Sulama yöntemi
Sulama yöntemi, kök bölgesindeki tuzları kontrol etmede
önemli bir rol oynayabilir. Yağmurlama sulama bu bakımdan ideal bir yöntemdir. Su uygulama nispeti, toprağın
infiltrasyon kapasitesinden daha düşük olduğunda, çözünebilir tuzların yıkanması daha etkin bir şekilde
gerçekleşir ve böyle bir durum salma sulama yöntemi ile başarılamaz.
Yapılan tarla denemelerinde, yağmurlama sulama ile toprak
tuzluluğunda sağlanan aynı düzeydeki bir azalma için, salma
sulamada gereken su miktarının, yağmurlama sulamanın üç
misli olduğu saptanmıştır. Yağmurlama sulama, keza tarla
tesviyesinde küçük lokal farklılıklar olduğunda bir avantaja
sahiptir.
Sulama yöntemi
Damla sulama metodunda su, bitki köklerinin hemen yakınına bir nokta
kaynaktan sürekli şekilde sağlanır. Yöntem çok yıllık ve mevsimsel sıraya ekilen
bitkiler için uygundur. Özellikle yöntem, yüksek tuzlu sulama sularıyla sulama
yapıldığında faydalıdır.
Yöntem kök bölgesinde toprak nemini
sürekli yüksek tuttuğundan ve bu nedenle de tuz düzeyini düşürdüğünden avantaja sahiptir. Yetişen bitkilerin kökleri,
damlatıcıların yakınındaki nemli toprak bölgesinde kümelenme eğilimindedirler.

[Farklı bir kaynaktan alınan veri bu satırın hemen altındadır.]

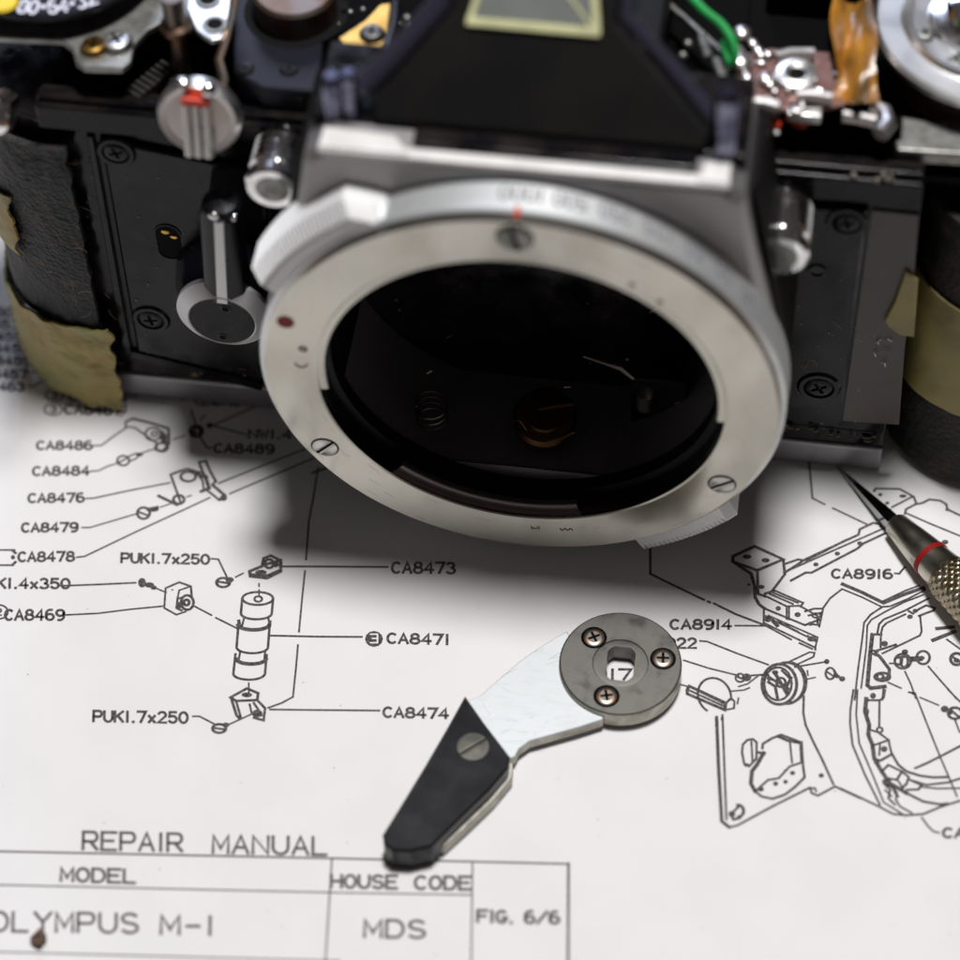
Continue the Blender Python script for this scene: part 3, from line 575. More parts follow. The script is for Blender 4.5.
roll(56.0, 29.6, 11.55, -19.2, -1.5, .35, .45, 2, mz=30, a0=150, a1=340, top=lambda a: -1.0*math.cos(a)).build('masking_tape', M['tape_r'], ler, smooth=60, label='wide yellowish tape band wrapped round the leatherette roll')
MB().lathe([(0,0),(8.5,0),(8.5,-20)], 30, UPAX((56,30,2))).build('roll_core', M['chamber'], ler)

rs = random.Random(21); b = MB()
for cx_, cz_, n_, sp in ((-57.2, -27.5, 9, 1.6), (-46, -27.6, 5, 1.2), (31, -26.6, 12, 2.2), (40, -27.2, 12, 2.2), (-56.5, 11, 6, 1.0), (41, 20.6, 6, 1.5)):
    for k in range(n_):
        b.ball((cx_+rs.gauss(0, sp), YF-.45-(.3 if cz_ > 15 else 0), cz_+rs.gauss(0, .35)), rs.uniform(.1, .34), 7, (rs.uniform(1, 2.2), .7, .7))
b.build('old_glue', M['glue2'], cam_, kind='stuff')
# dust and lint that settled on the black parts
rs = random.Random(11); b = MB()
for k in range(170):
    x = rs.choice((rs.uniform(-57, -26), rs.uniform(27, 43))); z = rs.uniform(-29, 20)
    b.ball((x, YF-.95-rs.random()*.1, z), rs.uniform(.03, .09), 5, (rs.uniform(.8, 2), .4, rs.uniform(.8, 1.6)))
b.build('dust_grain', M['dustm'], cam_, kind='stuff')
b = MB()
for k in range(26):
    x, z = rs.choice(((rs.uniform(-58, -54), rs.uniform(-20, 14)), (rs.uniform(-66, -56), rs.uniform(-20, 10)), (rs.uniform(27, 43), rs.uniform(-28, 18)), (rs.uniform(-57, -26), rs.uniform(-28, 18))))
    p = Vector((x, YF-1.1-(1.6 if x < -56 else 0), z)); a = rs.uniform(0, 6.3); L = rs.uniform(.6, 2.6); d = Vector((math.cos(a), 0, math.sin(a)))*L; n_ = Vector((-d.z, 0, d.x))*rs.uniform(-.4, .4)
    b.tube([p, p+d*.35+n_*.6, p+d*.7+n_*.7, p+d], .025, 4)
b.build('lint_fibre', M['lint'], cam_, kind='stuff')
# ---- mirror box block (grey casting) behind the mount
blk = [(-24.6,31.4),(-22.6,33.4),(22.0,32.9),(24.2,31.0),(26.0,22),(28.4,12),(30.2,2),(29.2,-8),(20,-22),(-20,-22),(-29.2,-8),(-30,2),(-28.2,12),(-26.2,22)]
box_ = MB()
# front shell as a ring with a round opening
def ring_plate(outer, R, y0, y1, n=96):
    import bisect
    b = MB(); V = []; F = []
    poly = [Vector(p) for p in outer]
    def hit(a):
        d = Vector((math.cos(a), math.sin(a))); best = 1e9
        for i in range(len(poly)):
            p, q = poly[i], poly[(i+1) % len(poly)]; e = q-p; den = d.x*e.y-d.y*e.x
            if abs(den) < 1e-9: continue
            t = (p.x*e.y-p.y*e.x)/den; u = (p.x*d.y-p.y*d.x)/den
            if t > 0 and -1e-6 <= u <= 1+1e-6: best = min(best, t)
        return d*best
    for i in range(n):
        a = 2*math.pi*i/n; o = hit(a); ri = Vector((math.cos(a), math.sin(a)))*R; k = 1-1.0/max(o.length,1)
        V += [(o.x, y1, o.y), (o.x, y0+1.0, o.y), (o.x*k, y0, o.y*k), (ri.x, y0, ri.y), (ri.x, y1, ri.y)]
    for i in range(n):
        j = (i+1) % n
        for q in range(4): F.append((5*i+q, 5*j+q, 5*j+q+1, 5*i+q+1))
    return b.add(V, F)
n_ang = 180
mbx = ring_plate(blk, 24.2, 5.2, 20.4, n_ang).build('mirror_box', M['cast'], cam_, smooth=28)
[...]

Bundan dolayı, ıslanma bölgesinde biriken
tuzlardan uzakta kalırlar.
Domates verimi üzerine su kalitesi ve sulama yönteminin etkisi (ton/ha)
Sulama Yöntemi Sulama suyunun EC'si, dS/m
0.4 3.0
Damla 66.7 65.0
Yağmurlama 52.0 39.2
(Munsuz ve ark.,
2001)
Sulama yöntemi
Karık ve yağmurlama sulama
yöntemlerine kıyasla damla sulamayla mısır yetiştirildiğinde toprak profilinde
tuzların dağlımı daha uygun bulunmuştur.
Bununla beraber, damla sulama
yönteminde, damlatıcı noktalar arasında sıra genişliği ve aralığına bağlı olarak
muhtemelen dikkate değer tuz birikimi olmaktadır.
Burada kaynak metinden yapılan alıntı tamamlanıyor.